October 10, 2007
I Served The King Of England (2007) ****
This marvelous black comedy by Jiri Menzel, set in Czechoslovakia before, during and after the World War II, has been adapted, as was Menzel's 1967 Oscar-winning masterpiece "Closely Watched Trains", from a novel by Bohumil Hrabal. There are many similarities between both films, starting with a naive young protagonist in the tradition of Good Soldier Švejk, but while ''Closely Watched Trains'' (Menzel's film debut) was a modest, and largely apolitical work (despite its World War II setting), ''I Served The King Of England'' is an ambitious, epic saga that spans almost a quarter of the century of the Czech history (from circa 1935 to circa 1960) and deals with extremely controversial themes in a fabulously ironic and comedic way.
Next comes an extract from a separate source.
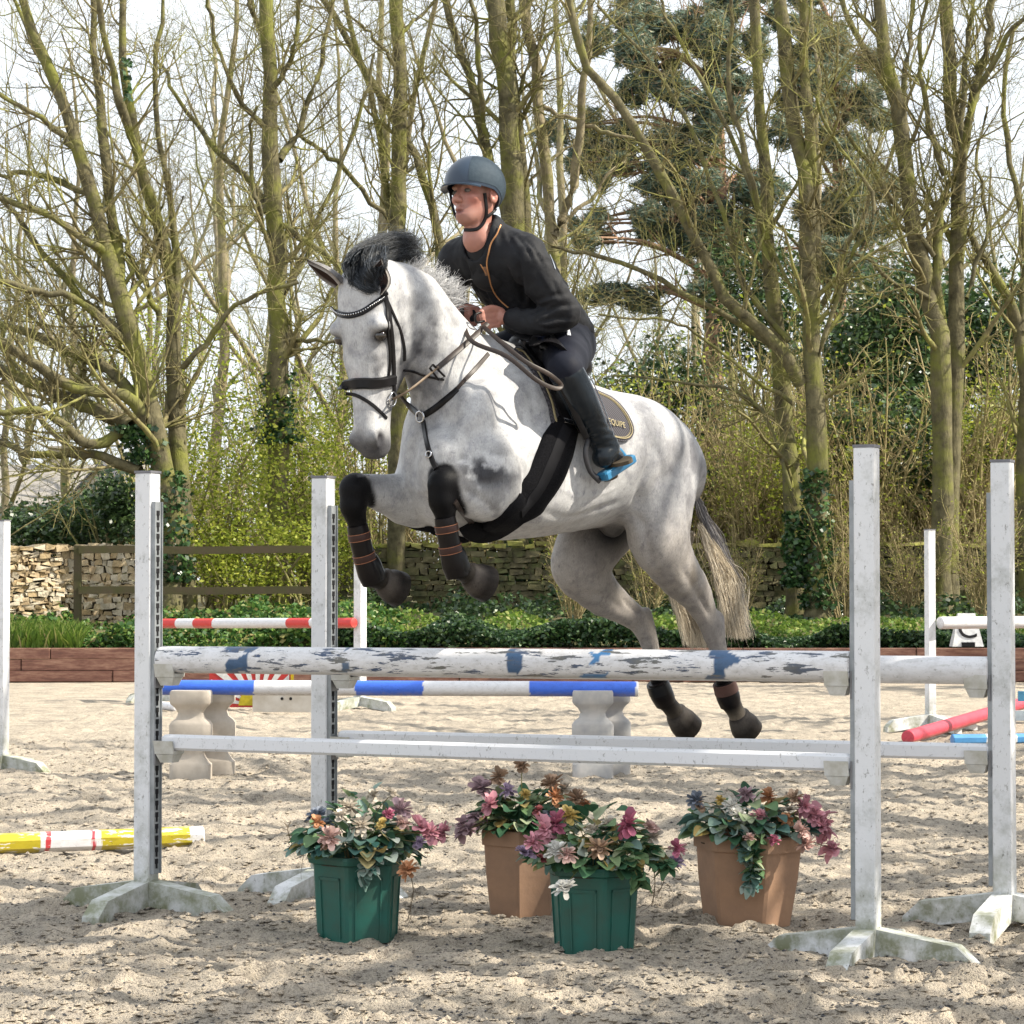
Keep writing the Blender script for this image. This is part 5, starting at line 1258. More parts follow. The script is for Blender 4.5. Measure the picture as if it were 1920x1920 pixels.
for pts, lat in ((((832, 905), (838, 985), (860, 1066)), .17), (((664, 918), (674, 1000), (702, 1082)), -.165)):
    q = [HL(x, y, lat) for x, y in pts]; dd = np.minimum(segd(q[0], q[1]), segd(q[1], q[2])); paint(smoothstep(.082, .066, dd + .012 * n_b), black)
for q, lat in ((((860, 1066), (882, 1080)), .17), (((702, 1082), (720, 1090)), -.165)): paint(smoothstep(.075, .055, segd(HL(*q[0], lat), HL(*q[1], lat))), black)
for (kx, ky, lat) in ((1350, 1235, .15), (1224, 1230, -.155)):
    k0 = zk(kx, ky, lat); low = smoothstep(k0[2] + .02, k0[2] - .03, VL[:, 2]) * (VL[:, 0] < -.5); paint(low, black * 1.6)
col *= (1 + .10 * fbm(VL * np.array([90, 90, 45]), 2, 77))[:, None]
# pale pasterns behind, hooves
for (c_, s_, d, rs), k in zip(HOOVES, (.12, .12, .75, .3)): paint(near(c_ - d * .01, (.045, .05, .045)) * k * (flag == 0), [.42, .36, .29])
hoofc = np.array([.022, .019, .018])[None] * (1 + .6 * vnoise(VL * np.array([50, 50, 220]), 3))[:, None]; col[flag == 3] = hoofc[flag == 3]; col[flag == 3.5] = [.075, .066, .06]; col[flag == 4] = [.07, .06, .055]
# head markings
hl = VL - HOl; hN, hS, hT = hl @ nL, hl @ sL, hl @ dL; hw_ = (hN > -.20) & (hN < .1) & (hT > -.1) & (hT < .70) & (np.abs(hS) < .12)
def hp_near(n, s_, t, r): return np.exp(-(((hN - n) / r[0]) ** 2 + ((hS - s_) / r[1]) ** 2 + ((hT - t) / r[2]) ** 2))
for sg in (1, -1):
    paint(hp_near(-.040, .100 * sg, .20, (.032, .05, .026)) * 1.4, black * 1.3); paint(.6 * hp_near(-.045, .10 * sg, .21, (.055, .05, .05)), grey * .8)
    paint(.7 * hp_near(-.06, .07 * sg, .30, (.06, .05, .10)) * smoothstep(-.4, .3, n_b), grey)
    paint(1.6 * hp_near(-.043, .060 * sg, .574, (.022, .03, .032)), [.012, .010, .012]); paint(.6 * hp_near(-.06, .05 * sg, .59, (.05, .04, .045)), grey * .7)
paint(.9 * smoothstep(.515, .595, hT + .02 * n_b) * hw_, grey * .75)
paint(.35 * hp_near(-.0, 0, .35, (.03, .02, .02)), [.35, .22, .2])
ef = flag
for e0 in np.where(np.diff((ef == 1).astype(int)) == 1)[0]:
    k_ = np.arange(e0 + 1, e0 + 1 + 168); row = ((k_ - e0 - 1) // 14) / 11; cj = np.abs(((k_ - e0 - 1) % 14) / 13 - .5) * 2
    col[k_] = np.array([.30, .29, .29])[None] * (1 - .75 * row[:, None] ** 2)
    k2 = k_ + 168; edge = smoothstep(.70, .95, cj)[:, None] * (1 - .6 * row[:, None]); col[k2] = np.array([.035, .022, .02])[None] * (1 - edge) + np.array([.42, .39, .36])[None] * edge
tR = np.arange(len(VL)); 
m, t, b = new_mat('dapple_grey_coat')
a = N(t, 'ShaderNodeAttribute', attribute_name='Col'); vv = coords(t, (1, 1, 1)); vs = coords(t, (1, 1, .35))
hair = noise(t, vs, 260, 3, .7)
t.links.new(mix(t, 1.0, a.outputs['Color'], ramp(t, hair, [(.25, (.72, .71, .70)), (.7, (1.03, 1.03, 1.03))]), 'MULTIPLY'), b.inputs['Base Color'])
fl2 = ramp(t, noise(t, vs, 75, 4, .75), [(.33, (.70, .70, .72)), (.42, (1, 1, 1))]); pat = ramp(t, noise(t, vv, 22, 5, .7), [(.36, (.80, .80, .82)), (.52, (1.04, 1.04, 1.03))])
base_l = b.inputs['Base Color'].links[0].from_socket; t.links.new(mix(t, 1.0, mix(t, 1.0, base_l, fl2, 'MULTIPLY'), pat, 'MULTIPLY'), b.inputs['Base Color'])
b.inputs['Roughness'].default_value = .5; b.inputs['Specular IOR Level'].default_value = .10; 
bump(t, b, hair, .35, .004); COAT = m
horse = empty('horse', HW(1000, 850, 0), 'dapple grey horse jumping over the white poles with knees tucked and a dark forelock blowing', 'horse')
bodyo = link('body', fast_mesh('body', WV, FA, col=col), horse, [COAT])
# eyes
for sg in (1, -1):
    mb = MB(); c = toW(hp_(-.037, .0900 * sg, .200)); mb.lathe(c, [(.0001, .023), (.009, .021), (.017, .015), (.0225, .004), (.0225, -.004), (.015, -.017), (.0001, -.023)], 16)
    mb.build('eye', simple('horse_eye', (.012, .008, .006), .06, spec=.9) if sg == 1 else bpy.data.materials['horse_eye'], horse, smooth=True)
BV = BVHTree.FromPolygons([tuple(v) for v in WV], [tuple(int(i) for i in f) for f in FA])
def hit(px, py, bv=None):
    d = ray(px, py).normalized(); o = Vector((0, 0, CAMZ)); h, n_, i, ds = (bv or BV).ray_cast(o + d * 6, d, 8)
    return (h, n_) if h is not None else (None, None)

# ---- hair: strands as fine tapered tubes
def strands(name, roots_paths, r0, mat, parent, k=3):
    Ps = np.stack(roots_paths); Sn = Ps.shape[1]; Rs = np.tile(r0 * np.linspace(1, .25, Sn), (len(Ps), 1))
    V, Fq = tubes_mesh(Ps, Rs, k); rd = np.repeat(np.random.default_rng(1).random(len(Ps)), Sn * k)
    return link(name, fast_mesh(name, V, Fq, rnd=rd), parent, [mat])
def hair_mat(name, stops, rough=.45):
    m, t, b = new_mat(name); a = N(t, 'ShaderNodeAttribute', attribute_name='rnd'); t.links.new(ramp(t, a.outputs['Fac'], stops), b.inputs['Base Color'])
    b.inputs['Roughness'].default_value = rough; return m
dark_hair = hair_mat('dark_mane_hair', [(0, (.004, .006, .009)), (.75, (.018, .023, .031)), (1, (.14, .16, .19))])
pale_hair = hair_mat('pale_mane_hair', [(0, (.35, .35, .36)), (.6, (.62, .62, .63)), (1, (.75, .75, .75))])
tail_hair = hair_mat('tail_hair_dark', [(0, (.07, .07, .08)), (.6, (.18, .17, .18)), (1, (.42, .40, .38))])
tail_pale = hair_mat('tail_hair_cream', [(0, (.26, .21, .15)), (.4, (.58, .50, .38)), (1, (.80, .73, .60))])
r = np.random.default_rng(5)
def lock(curves, n, spread, wob, ctrl_lat, segs=12, skin=None):
    """curves: list of pixel polylines; strands interpolate between neighbouring curves"""
    out = []
    for q in range(n):
        u = r.random() * (len(curves) - 1); i = min(int(u), len(curves) - 2); f = u - i
        a, b_ = np.array(curves[i], float), np.array(curves[i + 1], float); c = a * (1 - f) + b_ * f
        j = r.normal(size=c.shape) * spread * np.linspace(.3, 1.4, len(c))[:, None]; c = c + j * (2.6 if r.random() < .14 else 1)
        la = ctrl_lat[0] + (ctrl_lat[1] - ctrl_lat[0]) * r.random(); ll = np.linspace(la * .8, la * 1.2, len(c))
        w = []
        for (x, y), l in zip(c, ll):
            h, n_ = hit(x, y) if skin is not None else (None, None)
            w.append(h + n_ * (skin * (.3 + r.random())) if h is not None and abs((h - X0).dot(LF)) < .25 else HW(x, y, l))
        w = np.array(w); w = catmull(w, segs); w = w[:max(6, int(segs * (.7 + .3 * r.random())))]; w = catmull(w, segs); w += np.cumsum(r.normal(size=w.shape) * wob, 0); out.append(w)
    return out
fore = lock([[(652, 520), (648, 495), (665, 470), (705, 452), (745, 452), (775, 462)], [(665, 535), (668, 500), (690, 470), (730, 448), (765, 446), (790, 452)], [(700, 548), (690, 510), (705, 478), (740, 458), (770, 456), (792, 470)],
             [(705, 545), (712, 500), (735, 478), (760, 470), (780, 478), (788, 492)], [(735, 505), (740, 485), (755, 478), (770, 482), (780, 492), (782, 505)]], 3600, 4.2, .0018, (-.07, .02))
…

In a way, ''I Served The King Of England'' is a bit like a Czech ''Forrest Gump", except that this Forrest Gump is a Nazi collaborator and war profiteer, but despite all that, he still remains an immensely likeable fellow. It wasn't his fault, after all, that he fell in love with a poor German girl (Julia Jentsch), molested by brutish Czech thugs during the Sudetenland crisis in 1938. And it wasn't his fault that his sexy new girlfriend turned out to be a fervent Nazi fanatic. Our Czech Forrest Gump could hardly be blamed for choosing the losing side in World War II and suffering the consequences afterwards (although the exact reason he suffers those consequences is a deliciously ironic twist that won't be revealed here, but which perfectly sums up the absurd conundrum in which Eastern Europe has found itself in the late 1940’s). Eddie Cockrell praises the film in Variety as "a unique mixture of self-deprecating dark humour and personal tragedy that has been the Czech cinema's stock-in-trade since their celebrated 1960s New Wave (...) And pic's tone is nothing if not audacious, wringing laughs from subjects that include a Nazi human breeding centre. (…) There's nothing lecherous about the parade of beautiful women on view, all of whom are photographed as lovingly as the beer". It is all true, except for the last sentence - the film is actually quite lecherous, sexy and perverse.